Whitfield remarks that Labour’s idea of “Best Value” contains lots of Cs — clients, commissioning, contracts and more — but adds that “there is one ‘c’ word which is missing — class.” New Labour had chosen to serve not the working class that created and elected the Labour Party, but the capitalist class that exploited the working class. Granada chief Gerry Robinson said that “business can do business with new Labour”; he added, “That in my view is one of the healthiest changes in British politics for a very long time.” For Robinson and other company chiefs, what was “healthy” was that they once again had two parties competing with each other to represent their interests. “New Labour” listened avidly to trade associations and lobby groups devoted to the pursuit of business interests, mostly funded by the same corporations that benefited from the results.

Of course Jarvis plc, Carillion plc and Amey plc funded the New Local Government Network’s lobby for private sector involvement in public services: they stood to make a fortune from it. But it was Labour leaders’ own choice to listen and bend to this lobbying while dismissing the views of their own party’s members and affiliated unions. London Underground Ltd Managing Director Mike Brown could see the paradox: “The Treasury in particular was absolutely obsessed with being seen to be the friend of big business, the friend of capitalism, which was ironic for the first Labour government for a long time.”
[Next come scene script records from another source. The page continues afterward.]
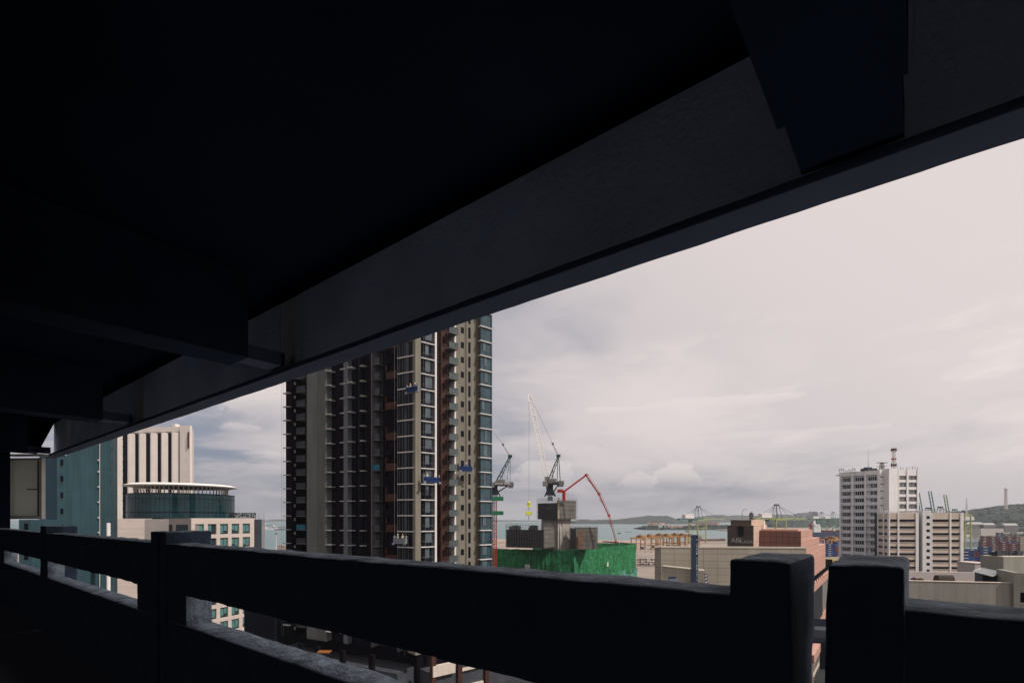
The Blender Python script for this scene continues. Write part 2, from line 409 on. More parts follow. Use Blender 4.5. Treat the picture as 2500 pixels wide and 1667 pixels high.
# framed frosted screen hanging under the edge beam at the far end
scr = thing('window_screen', 'pale frosted panel in a light metal frame at the far left end of the deck', 'window', tuple(P(66, 1264, 10.3)), R(-4))
s0, s1 = P(24,1264,10.3).x-P(66,1264,10.3).x, P(108,1264,10.3).x-P(66,1264,10.3).x
zt = P(0,1118,10.3).z-H
mb = MB(); t_ = .045
mb.box(s1-t_*1.3, s1, -.03, .05, -.02, zt); mb.box(s0, s1-t_*1.3, -.03, .05, -.02, t_); mb.box(s0, s1-t_*1.3, -.03, .05, zt-t_, zt)
mb.box(s0, s0+.02, -.03, .05, t_, zt-t_)
mb.build('window_frame', mt['alu'], scr)
mb = MB(); mb.box(s0+.02, s1-t_*1.3-.05, .0, .012, t_, zt-t_); mb.build('pane', mt['pane'], scr)
mb = MB(); mb.box(s1-t_*1.3-.05, s1-t_*1.3, -.012, .03, t_, zt-t_)
mb.box(s1-.30, s1-t_*1.3-.03, -.05, -.012, zt*.47, zt*.47+.02); mb.build('latch', mt['dgrey'], scr)
mb = MB(); mb.box(s0-.02, s1+.05, -.06, .07, zt+.04, zt+.075); mb.build('head_rail', mt['alu'], scr)

# ================================================================ GROUND, SEA
mt['sea'] = mat('sea_water', (.085,.15,.16), .35, .10, .0015, bump=.25, bscale=.05, spec=.35)
mt['ground'] = mat('port_ground', (.24,.205,.175), .95, .25, .012)
mt['grass'] = mat('grass', (.07,.10,.025), .95, .3, .1)
mt['asphalt'] = mat('asphalt', (.03,.03,.034), .9, .2, .1)
mt['sand'] = mat('reclaimed_sand', (.30,.23,.19), .95, .2, .01)
mt['hillgreen'] = mat('hill_green', (.024,.036,.031), .95, .35, .01)
sea = MB().box(-14000, 14000, -300, 15000, -.9, 0).build('sea', mt['sea']); tag(sea, kind='structure')
land = [(-3000,-200),(2500,-200),(3800,900),(3800,2600),(900,2500),(760,1500),(1400,1100),(700,560),(395,600),(430,1000),(250,1060),(-60,1130),(-250,900),(-335,775),(-420,765),(-900,700),(-3000,650)]
g = MB().prism(land, -.5, 3.0).build('ground', mt['ground']); tag(g, kind='structure')
rd = MB().prism([(60,330),(420,330),(420,380),(60,372)], 3.004, 3.008).build('grass_verge', mt['grass']); tag(rd, kind='structure')
rd = MB().prism([(-60,-150),(260,-150),(200,320),(100,300),(-60,230)], 3.004, 3.009).build('road', mt['asphalt']); tag(rd, kind='structure')
rd = MB().prism([(60,372),(420,380),(420,396),(60,386)], 3.004, 3.009).build('road', mt['asphalt']); tag(rd, kind='structure')
sp = MB().prism([(-75,1000),(330,940),(420,1010),(250,1065),(-60,1135)], 3.004, 3.6).build('sand_fill', mt['sand']); tag(sp, kind='structure')

# ---------------------------------------------------------------- hills and islands
def ridge(name, pts, base_d, depth, m, base_z=0.0, rows=14, rough=3.0, kind='structure'):
    "hill whose skyline passes the listed pixels when stood at distance base_d; real depth behind and in front"
    v = []; f = []; cols = []
    N_ = 120
    x0, x1 = pts[0][0], pts[-1][0]
    for i in range(N_+1):
        x = x0+(x1-x0)*i/N_
        for (a, b) in zip(pts, pts[1:]):
            if a[0] <= x <= b[0]:
                t = (x-a[0])/(b[0]-a[0]); y = a[1]+(b[1]-a[1])*t; break
        hz_ = H+(1264-y)/1250*base_d
        for j in range(rows+1):
            s_ = j/rows; d = base_d+(s_-.45)*depth
            prof = (math.sin(s_/.45*math.pi/2) if s_ <= .45 else math.cos((s_-.45)/.55*math.pi/2))
            X_ = (x-1250)/1250*base_d
            z = base_z+(hz_-base_z)*prof + noise.noise(Vector((X_*.02, d*.02, 1)))*rough*prof + noise.noise(Vector((X_*.07, d*.07, 5)))*rough*.5*prof
            v.append((X_, d, z))
    for i in range(N_):
        for j in range(rows):
            a = i*(rows+1)+j; f.append((a, a+rows+1, a+rows+2, a+1))
    me = bpy.data.meshes.new(name); me.from_pydata(v, [], f); me.materials.append(m)
    for p in me.polygons: p.use_smooth = True
    o = bpy.data.objects.new(name, me); COL.objects.link(o); tag(o, kind=kind)
    return o
ridge('island_hill', [(1395,1272),(1420,1267),(1450,1269),(1500,1268),(1540,1264),(1580,1258.5),(1600,1259),(1622,1258),(1640,1264),(1660,1269),(1680,1272)], 4600, 900, mt['hillgreen'], rough=6)
ridge('far_hill', [(1640,1271),(1690,1262),(1720,1260),(1752,1256),(1775,1259),(1800,1257),(1830,1258),(1870,1260),(1905,1255),(1925,1256),(1945,1262),(1990,1264),(2060,1264),(2120,1266),(2200,1270)], 6500, 1500, mt['hillgreen'], rough=8)
ridge('far_coast', [(560,1272),(640,1271.5),(662,1270),(680,1267),(700,1269),(760,1270),(900,1266),(1000,1266),(1100,1267),(1210,1269),(1260,1270),(1330,1271),(1400,1272)], 8000, 1200, mt['hillgreen'], rough=6)
hill = ridge('wooded_hill', [(2280,1282),(2330,1262),(2355,1254),(2370,1248),(2385,1246),(2415,1247),(2430,1243),(2455,1238),(2475,1235),(2490,1232),(2520,1231),(2580,1224),(2680,1216),(2800,1230),(3000,1262)], 2100, 1100, mt['hillgreen'], base_z=3, rough=7, rows=22)
islet = ridge('islet', [(1562,1288),(1572,1284.5),(1600,1284),(1640,1284),(1700,1283),(1760,1282.5),(1800,1283),(1850,1288)], 2250, 260, mt['hillgreen'], rough=2)
ridge('far_shore', [(1860,1276),(1885,1272),(1905,1270),(1960,1271),(2000,1270),(2050,1268),(2150,1262),(2250,1262),(2330,1268)], 2900, 600, mt['hillgreen'], rough=5, base_z=0)
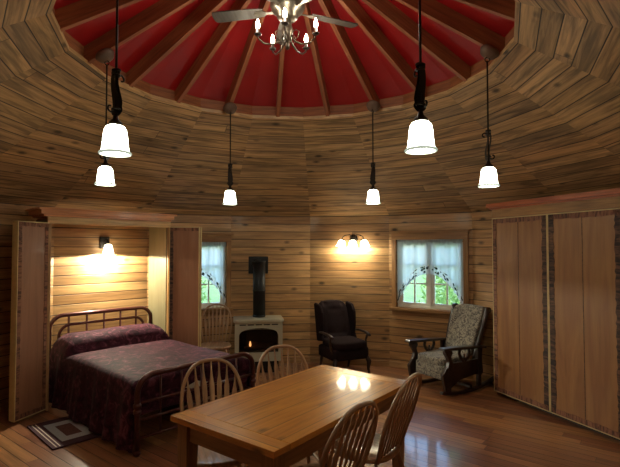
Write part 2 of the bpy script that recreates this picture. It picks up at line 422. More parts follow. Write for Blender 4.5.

Tony Blair said in his election victory speech on 2 May 1997, “We have been elected as New Labour and we will govern as New Labour.” But I would suggest that Labour had been elected because it was not the Conservatives, so should not have governed like Conservatives.

Its lifelong tug-of-war between aspiring to represent workers and operating within capitalism had been pulled far over to the capitalists’ end of the rope. New Labour was, as Peter Mandelson said, “intensely relaxed about people getting filthy rich”.